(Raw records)

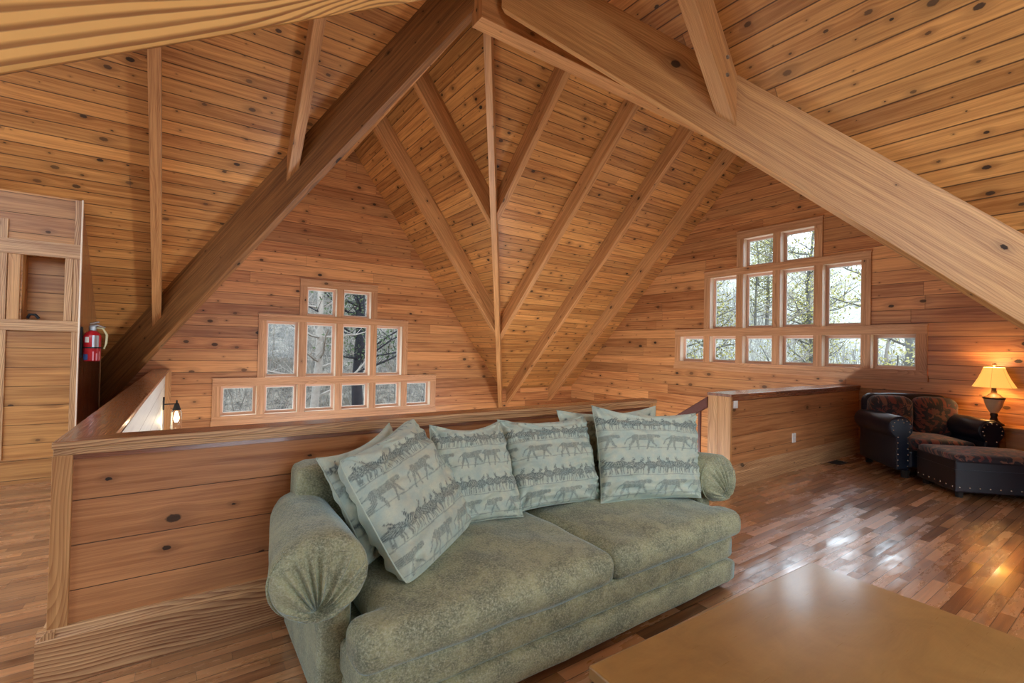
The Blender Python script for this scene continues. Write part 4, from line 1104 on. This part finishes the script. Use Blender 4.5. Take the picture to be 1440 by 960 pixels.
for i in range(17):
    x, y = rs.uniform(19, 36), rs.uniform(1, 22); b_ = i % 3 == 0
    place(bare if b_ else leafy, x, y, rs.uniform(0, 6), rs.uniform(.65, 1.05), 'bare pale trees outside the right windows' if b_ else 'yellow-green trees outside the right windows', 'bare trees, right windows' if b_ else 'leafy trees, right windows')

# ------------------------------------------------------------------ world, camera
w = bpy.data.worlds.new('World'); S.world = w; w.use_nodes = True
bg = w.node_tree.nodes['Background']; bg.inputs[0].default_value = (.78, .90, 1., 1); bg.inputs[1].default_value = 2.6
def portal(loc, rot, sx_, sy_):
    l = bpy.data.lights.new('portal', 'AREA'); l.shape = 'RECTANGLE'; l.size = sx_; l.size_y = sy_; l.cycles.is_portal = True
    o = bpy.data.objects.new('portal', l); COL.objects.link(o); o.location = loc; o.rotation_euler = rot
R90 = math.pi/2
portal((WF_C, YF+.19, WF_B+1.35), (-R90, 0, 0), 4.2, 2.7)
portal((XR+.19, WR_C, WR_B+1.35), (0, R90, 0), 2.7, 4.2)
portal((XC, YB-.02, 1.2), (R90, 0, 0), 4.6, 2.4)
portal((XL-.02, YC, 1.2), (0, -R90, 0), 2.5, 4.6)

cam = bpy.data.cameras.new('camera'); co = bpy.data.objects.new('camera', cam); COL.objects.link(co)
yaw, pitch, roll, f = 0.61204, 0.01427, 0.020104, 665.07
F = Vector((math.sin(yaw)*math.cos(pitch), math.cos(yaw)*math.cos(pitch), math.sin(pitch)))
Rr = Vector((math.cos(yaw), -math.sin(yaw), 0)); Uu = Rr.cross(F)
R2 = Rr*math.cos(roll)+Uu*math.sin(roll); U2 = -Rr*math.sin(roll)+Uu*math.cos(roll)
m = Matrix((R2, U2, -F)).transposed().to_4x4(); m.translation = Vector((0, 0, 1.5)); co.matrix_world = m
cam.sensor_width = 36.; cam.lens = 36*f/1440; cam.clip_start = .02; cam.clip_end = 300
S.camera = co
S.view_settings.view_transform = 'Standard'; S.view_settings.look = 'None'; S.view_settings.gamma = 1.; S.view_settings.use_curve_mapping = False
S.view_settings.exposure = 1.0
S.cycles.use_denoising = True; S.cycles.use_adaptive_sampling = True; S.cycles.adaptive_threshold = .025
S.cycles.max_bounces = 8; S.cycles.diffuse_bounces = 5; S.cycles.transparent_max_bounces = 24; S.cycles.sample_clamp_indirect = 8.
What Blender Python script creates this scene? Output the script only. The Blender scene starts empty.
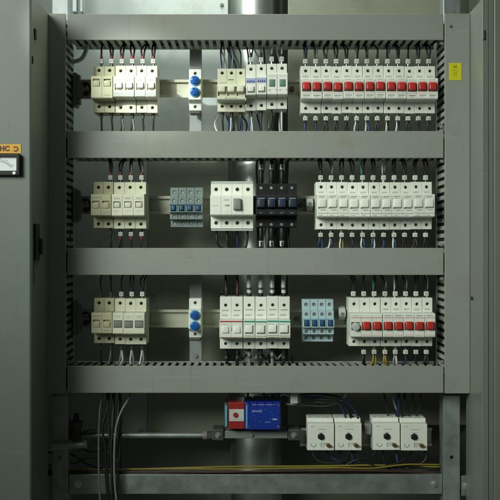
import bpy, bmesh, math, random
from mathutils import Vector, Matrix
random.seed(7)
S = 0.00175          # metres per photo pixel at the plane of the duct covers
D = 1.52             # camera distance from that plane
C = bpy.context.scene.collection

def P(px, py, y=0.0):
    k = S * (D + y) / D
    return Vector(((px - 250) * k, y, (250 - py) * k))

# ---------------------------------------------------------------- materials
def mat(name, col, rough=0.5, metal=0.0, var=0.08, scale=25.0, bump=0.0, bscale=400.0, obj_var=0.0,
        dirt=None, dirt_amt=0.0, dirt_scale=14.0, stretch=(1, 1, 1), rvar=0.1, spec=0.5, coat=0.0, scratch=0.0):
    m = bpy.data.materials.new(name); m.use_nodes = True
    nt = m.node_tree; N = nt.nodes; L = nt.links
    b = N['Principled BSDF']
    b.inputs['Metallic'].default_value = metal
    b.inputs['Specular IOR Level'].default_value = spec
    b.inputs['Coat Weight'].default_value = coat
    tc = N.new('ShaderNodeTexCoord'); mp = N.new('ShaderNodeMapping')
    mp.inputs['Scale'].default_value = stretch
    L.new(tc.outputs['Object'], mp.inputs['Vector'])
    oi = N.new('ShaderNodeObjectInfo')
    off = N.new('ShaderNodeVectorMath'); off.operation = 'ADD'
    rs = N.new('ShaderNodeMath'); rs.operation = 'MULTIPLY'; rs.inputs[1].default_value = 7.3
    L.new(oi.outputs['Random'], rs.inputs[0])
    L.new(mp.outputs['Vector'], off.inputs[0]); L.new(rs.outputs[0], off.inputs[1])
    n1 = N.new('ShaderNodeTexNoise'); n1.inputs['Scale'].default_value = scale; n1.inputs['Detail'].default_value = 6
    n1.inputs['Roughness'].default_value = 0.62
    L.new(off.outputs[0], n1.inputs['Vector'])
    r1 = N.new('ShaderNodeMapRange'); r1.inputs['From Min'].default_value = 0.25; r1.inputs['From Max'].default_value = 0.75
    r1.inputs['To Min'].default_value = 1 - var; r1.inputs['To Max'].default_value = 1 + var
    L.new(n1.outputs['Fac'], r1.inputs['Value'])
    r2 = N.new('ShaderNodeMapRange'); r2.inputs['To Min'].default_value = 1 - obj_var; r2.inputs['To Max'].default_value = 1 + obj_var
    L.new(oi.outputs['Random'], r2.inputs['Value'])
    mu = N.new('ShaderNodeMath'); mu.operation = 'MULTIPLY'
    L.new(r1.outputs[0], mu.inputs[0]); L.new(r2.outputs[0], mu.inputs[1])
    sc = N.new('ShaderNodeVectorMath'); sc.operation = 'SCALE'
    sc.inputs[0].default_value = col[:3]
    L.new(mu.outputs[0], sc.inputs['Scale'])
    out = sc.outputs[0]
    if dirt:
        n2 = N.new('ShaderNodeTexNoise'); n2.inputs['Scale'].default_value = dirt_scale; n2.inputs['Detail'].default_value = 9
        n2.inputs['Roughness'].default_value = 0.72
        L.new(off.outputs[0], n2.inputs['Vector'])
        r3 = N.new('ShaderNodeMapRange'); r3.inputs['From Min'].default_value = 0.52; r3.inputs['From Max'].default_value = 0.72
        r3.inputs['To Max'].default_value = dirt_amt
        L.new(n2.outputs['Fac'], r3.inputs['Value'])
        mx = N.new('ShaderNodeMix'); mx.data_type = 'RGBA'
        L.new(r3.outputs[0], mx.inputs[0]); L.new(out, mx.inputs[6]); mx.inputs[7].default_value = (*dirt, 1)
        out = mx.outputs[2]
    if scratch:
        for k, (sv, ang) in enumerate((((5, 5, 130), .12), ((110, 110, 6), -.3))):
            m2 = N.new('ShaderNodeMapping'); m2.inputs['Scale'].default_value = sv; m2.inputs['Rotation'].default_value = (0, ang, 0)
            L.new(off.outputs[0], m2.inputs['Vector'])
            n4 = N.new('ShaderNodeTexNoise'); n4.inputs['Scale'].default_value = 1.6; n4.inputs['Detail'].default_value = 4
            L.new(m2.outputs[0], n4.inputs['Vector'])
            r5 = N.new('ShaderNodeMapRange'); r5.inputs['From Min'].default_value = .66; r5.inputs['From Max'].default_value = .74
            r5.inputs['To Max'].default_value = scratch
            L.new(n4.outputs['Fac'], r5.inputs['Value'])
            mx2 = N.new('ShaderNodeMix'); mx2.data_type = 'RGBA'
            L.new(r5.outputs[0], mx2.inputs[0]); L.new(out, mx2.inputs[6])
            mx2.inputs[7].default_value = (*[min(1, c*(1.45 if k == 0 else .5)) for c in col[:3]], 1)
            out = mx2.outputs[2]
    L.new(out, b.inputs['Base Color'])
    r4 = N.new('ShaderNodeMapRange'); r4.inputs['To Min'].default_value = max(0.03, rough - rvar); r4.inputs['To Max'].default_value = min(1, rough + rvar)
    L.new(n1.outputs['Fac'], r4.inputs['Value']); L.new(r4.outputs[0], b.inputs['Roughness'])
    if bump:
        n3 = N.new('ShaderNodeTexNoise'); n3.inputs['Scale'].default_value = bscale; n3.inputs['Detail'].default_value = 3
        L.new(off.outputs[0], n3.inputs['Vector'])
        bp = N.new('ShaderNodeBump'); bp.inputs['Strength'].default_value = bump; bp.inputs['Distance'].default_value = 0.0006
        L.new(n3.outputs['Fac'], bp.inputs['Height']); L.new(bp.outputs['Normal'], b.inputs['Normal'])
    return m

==

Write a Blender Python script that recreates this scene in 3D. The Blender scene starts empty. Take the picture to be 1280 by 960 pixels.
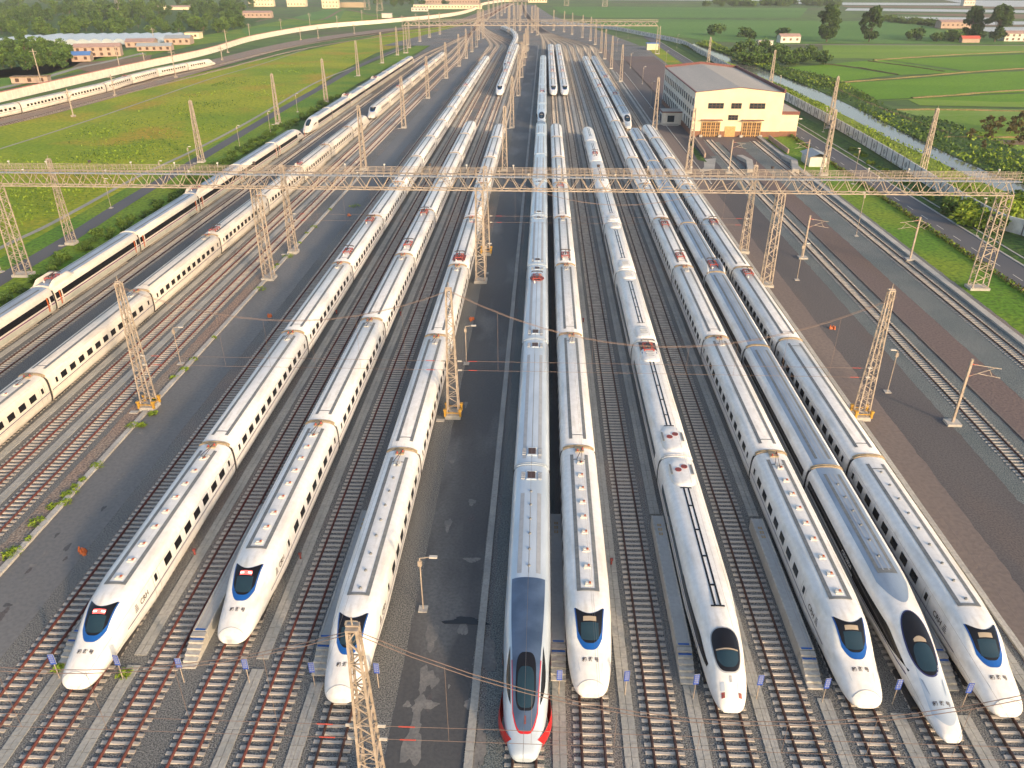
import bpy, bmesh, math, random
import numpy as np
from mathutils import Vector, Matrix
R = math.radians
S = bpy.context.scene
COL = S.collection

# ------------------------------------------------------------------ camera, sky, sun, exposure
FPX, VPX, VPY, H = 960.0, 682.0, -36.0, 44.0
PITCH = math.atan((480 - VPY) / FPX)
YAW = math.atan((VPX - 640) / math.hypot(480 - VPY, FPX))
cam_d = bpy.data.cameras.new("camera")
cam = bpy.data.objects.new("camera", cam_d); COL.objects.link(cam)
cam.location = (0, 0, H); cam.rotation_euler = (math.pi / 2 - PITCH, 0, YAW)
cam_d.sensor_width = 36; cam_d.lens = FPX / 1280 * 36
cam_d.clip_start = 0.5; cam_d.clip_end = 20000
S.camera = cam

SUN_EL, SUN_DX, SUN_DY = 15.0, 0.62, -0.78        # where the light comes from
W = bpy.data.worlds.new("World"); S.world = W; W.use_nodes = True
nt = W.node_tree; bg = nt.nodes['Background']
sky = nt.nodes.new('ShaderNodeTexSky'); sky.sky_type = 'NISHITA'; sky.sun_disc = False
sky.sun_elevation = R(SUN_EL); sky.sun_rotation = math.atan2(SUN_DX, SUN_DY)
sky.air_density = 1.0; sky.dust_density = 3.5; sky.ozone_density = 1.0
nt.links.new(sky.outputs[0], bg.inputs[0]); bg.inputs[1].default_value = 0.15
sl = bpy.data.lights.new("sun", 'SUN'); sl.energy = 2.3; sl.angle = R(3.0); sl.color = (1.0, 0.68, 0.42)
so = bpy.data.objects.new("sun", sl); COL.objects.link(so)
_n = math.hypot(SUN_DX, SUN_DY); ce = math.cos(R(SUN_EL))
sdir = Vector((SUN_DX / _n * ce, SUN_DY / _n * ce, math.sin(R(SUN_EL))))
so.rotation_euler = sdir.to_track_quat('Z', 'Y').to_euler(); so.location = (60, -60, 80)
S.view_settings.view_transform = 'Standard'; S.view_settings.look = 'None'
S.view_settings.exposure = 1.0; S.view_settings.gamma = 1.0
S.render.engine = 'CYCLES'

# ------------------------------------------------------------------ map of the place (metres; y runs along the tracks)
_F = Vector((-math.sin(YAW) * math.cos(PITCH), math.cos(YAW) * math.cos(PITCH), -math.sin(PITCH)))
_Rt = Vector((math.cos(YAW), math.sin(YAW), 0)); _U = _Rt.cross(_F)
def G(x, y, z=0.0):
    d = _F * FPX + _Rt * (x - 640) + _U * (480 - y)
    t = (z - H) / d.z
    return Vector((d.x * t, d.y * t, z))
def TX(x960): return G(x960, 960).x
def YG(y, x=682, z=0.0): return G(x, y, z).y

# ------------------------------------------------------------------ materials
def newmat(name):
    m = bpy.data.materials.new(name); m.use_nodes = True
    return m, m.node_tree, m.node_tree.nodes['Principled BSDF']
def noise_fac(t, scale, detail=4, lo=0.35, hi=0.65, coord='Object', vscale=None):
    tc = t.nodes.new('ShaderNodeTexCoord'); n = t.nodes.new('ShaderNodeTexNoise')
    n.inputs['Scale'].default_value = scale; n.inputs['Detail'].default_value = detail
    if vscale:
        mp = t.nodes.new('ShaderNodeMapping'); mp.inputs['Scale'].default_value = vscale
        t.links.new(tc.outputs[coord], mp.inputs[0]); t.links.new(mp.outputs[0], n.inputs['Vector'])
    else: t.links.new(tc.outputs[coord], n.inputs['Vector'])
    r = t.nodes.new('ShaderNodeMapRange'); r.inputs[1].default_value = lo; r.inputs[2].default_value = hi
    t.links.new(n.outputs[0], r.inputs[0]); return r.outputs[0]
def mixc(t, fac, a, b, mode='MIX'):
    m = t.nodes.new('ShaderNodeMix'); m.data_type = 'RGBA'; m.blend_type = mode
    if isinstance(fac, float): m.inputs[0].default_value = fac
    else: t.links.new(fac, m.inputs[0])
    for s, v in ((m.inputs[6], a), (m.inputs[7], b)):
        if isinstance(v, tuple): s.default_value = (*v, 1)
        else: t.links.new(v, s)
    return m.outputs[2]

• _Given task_
Look through the entries and work out how many lines have the word "pixels" in them; reply with that number only.

• _Task answer_
2